## start Dataset extract

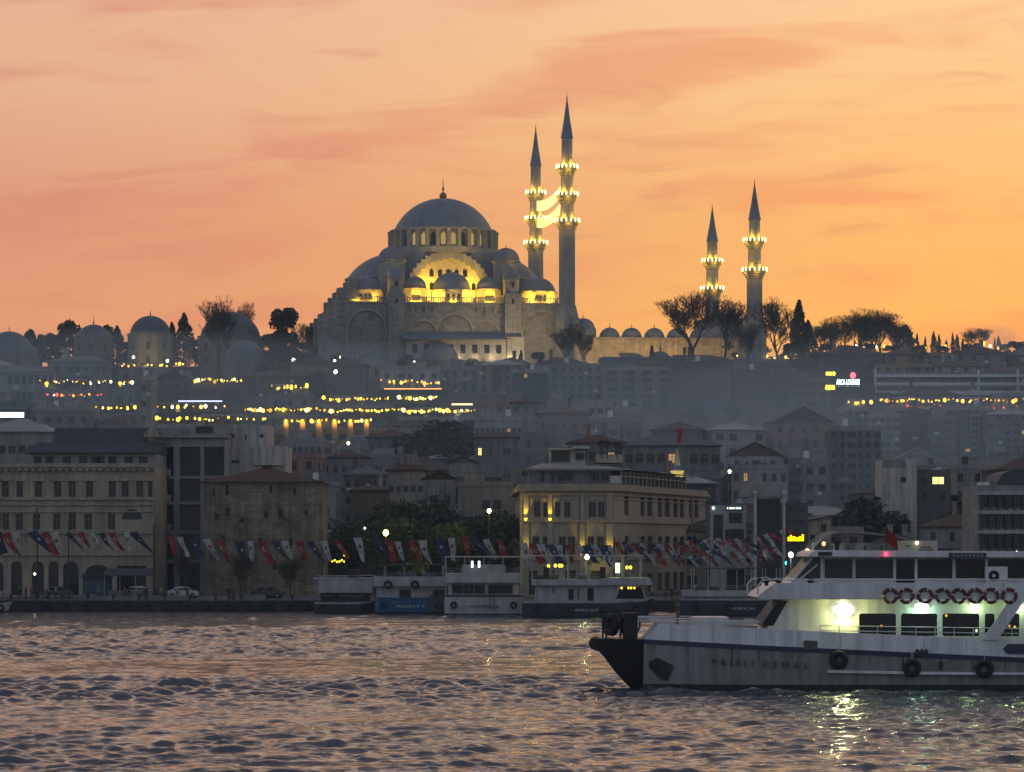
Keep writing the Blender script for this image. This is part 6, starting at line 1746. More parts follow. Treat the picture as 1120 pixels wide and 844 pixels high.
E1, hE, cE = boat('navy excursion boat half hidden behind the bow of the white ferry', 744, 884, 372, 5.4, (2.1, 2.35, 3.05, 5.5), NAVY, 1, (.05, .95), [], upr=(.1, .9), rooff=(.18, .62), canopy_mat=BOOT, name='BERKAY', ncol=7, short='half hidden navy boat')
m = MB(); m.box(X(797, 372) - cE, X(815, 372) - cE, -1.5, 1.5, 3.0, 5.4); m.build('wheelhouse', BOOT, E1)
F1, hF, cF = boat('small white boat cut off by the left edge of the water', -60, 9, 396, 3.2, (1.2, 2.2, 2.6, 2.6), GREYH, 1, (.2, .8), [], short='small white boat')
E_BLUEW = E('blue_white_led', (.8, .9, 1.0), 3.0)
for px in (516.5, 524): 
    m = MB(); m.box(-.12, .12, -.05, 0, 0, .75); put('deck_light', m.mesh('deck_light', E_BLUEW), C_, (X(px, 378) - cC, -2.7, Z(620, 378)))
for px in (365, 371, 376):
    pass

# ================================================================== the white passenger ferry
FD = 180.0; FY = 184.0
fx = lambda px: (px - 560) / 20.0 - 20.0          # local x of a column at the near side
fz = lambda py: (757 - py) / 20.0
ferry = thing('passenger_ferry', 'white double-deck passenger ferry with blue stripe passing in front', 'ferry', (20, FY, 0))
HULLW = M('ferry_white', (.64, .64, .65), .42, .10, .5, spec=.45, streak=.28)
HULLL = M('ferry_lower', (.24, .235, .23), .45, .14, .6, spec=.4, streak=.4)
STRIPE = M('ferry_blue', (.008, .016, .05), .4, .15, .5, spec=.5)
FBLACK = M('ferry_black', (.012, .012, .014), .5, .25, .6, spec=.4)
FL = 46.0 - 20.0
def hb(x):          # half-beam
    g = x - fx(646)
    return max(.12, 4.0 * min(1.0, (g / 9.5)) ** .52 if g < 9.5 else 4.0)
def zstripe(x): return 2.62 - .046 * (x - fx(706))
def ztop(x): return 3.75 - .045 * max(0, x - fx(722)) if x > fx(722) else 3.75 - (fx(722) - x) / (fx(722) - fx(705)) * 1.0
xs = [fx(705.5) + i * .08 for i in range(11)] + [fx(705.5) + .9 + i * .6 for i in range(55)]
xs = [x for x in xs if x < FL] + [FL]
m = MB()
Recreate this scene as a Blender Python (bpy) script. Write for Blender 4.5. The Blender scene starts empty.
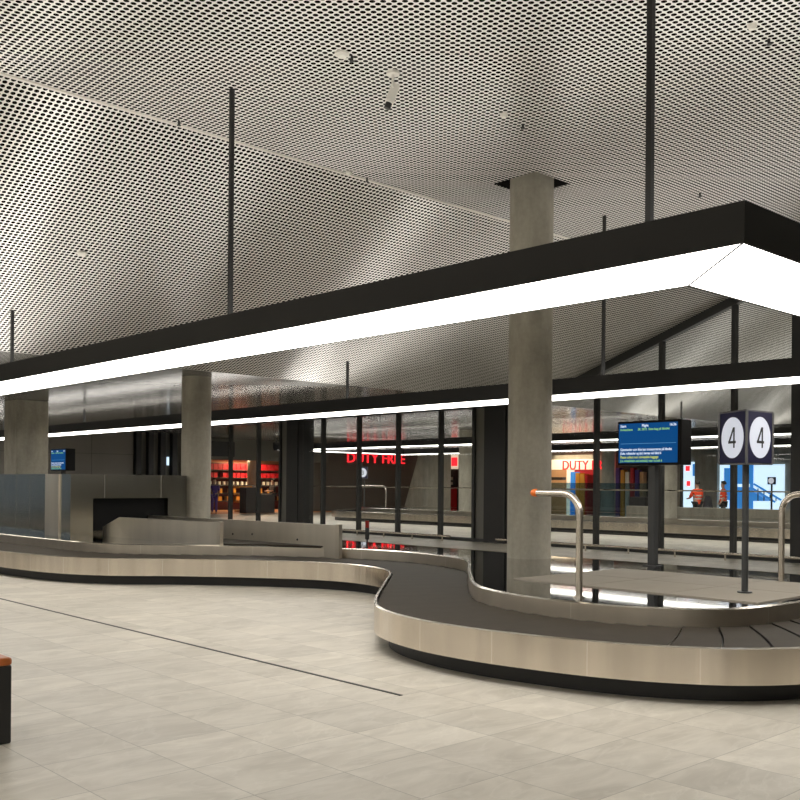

## end Dataset extract

_Instructions to follow:_
The listing above must be printed again exactly, minus its pictures.

_Correct result:_
Keep writing the Blender script for this image. This is part 6, starting at line 1746. More parts follow. Treat the picture as 1120 pixels wide and 844 pixels high.
E1, hE, cE = boat('navy excursion boat half hidden behind the bow of the white ferry', 744, 884, 372, 5.4, (2.1, 2.35, 3.05, 5.5), NAVY, 1, (.05, .95), [], upr=(.1, .9), rooff=(.18, .62), canopy_mat=BOOT, name='BERKAY', ncol=7, short='half hidden navy boat')
m = MB(); m.box(X(797, 372) - cE, X(815, 372) - cE, -1.5, 1.5, 3.0, 5.4); m.build('wheelhouse', BOOT, E1)
F1, hF, cF = boat('small white boat cut off by the left edge of the water', -60, 9, 396, 3.2, (1.2, 2.2, 2.6, 2.6), GREYH, 1, (.2, .8), [], short='small white boat')
E_BLUEW = E('blue_white_led', (.8, .9, 1.0), 3.0)
for px in (516.5, 524): 
    m = MB(); m.box(-.12, .12, -.05, 0, 0, .75); put('deck_light', m.mesh('deck_light', E_BLUEW), C_, (X(px, 378) - cC, -2.7, Z(620, 378)))
for px in (365, 371, 376):
    pass

# ================================================================== the white passenger ferry
FD = 180.0; FY = 184.0
fx = lambda px: (px - 560) / 20.0 - 20.0          # local x of a column at the near side
fz = lambda py: (757 - py) / 20.0
ferry = thing('passenger_ferry', 'white double-deck passenger ferry with blue stripe passing in front', 'ferry', (20, FY, 0))
HULLW = M('ferry_white', (.64, .64, .65), .42, .10, .5, spec=.45, streak=.28)
HULLL = M('ferry_lower', (.24, .235, .23), .45, .14, .6, spec=.4, streak=.4)
STRIPE = M('ferry_blue', (.008, .016, .05), .4, .15, .5, spec=.5)
FBLACK = M('ferry_black', (.012, .012, .014), .5, .25, .6, spec=.4)
FL = 46.0 - 20.0
def hb(x):          # half-beam
    g = x - fx(646)
    return max(.12, 4.0 * min(1.0, (g / 9.5)) ** .52 if g < 9.5 else 4.0)
def zstripe(x): return 2.62 - .046 * (x - fx(706))
def ztop(x): return 3.75 - .045 * max(0, x - fx(722)) if x > fx(722) else 3.75 - (fx(722) - x) / (fx(722) - fx(705)) * 1.0
xs = [fx(705.5) + i * .08 for i in range(11)] + [fx(705.5) + .9 + i * .6 for i in range(55)]
xs = [x for x in xs if x < FL] + [FL]
m = MB()
Recreate this scene as a Blender Python (bpy) script. Write for Blender 4.5. The Blender scene starts empty.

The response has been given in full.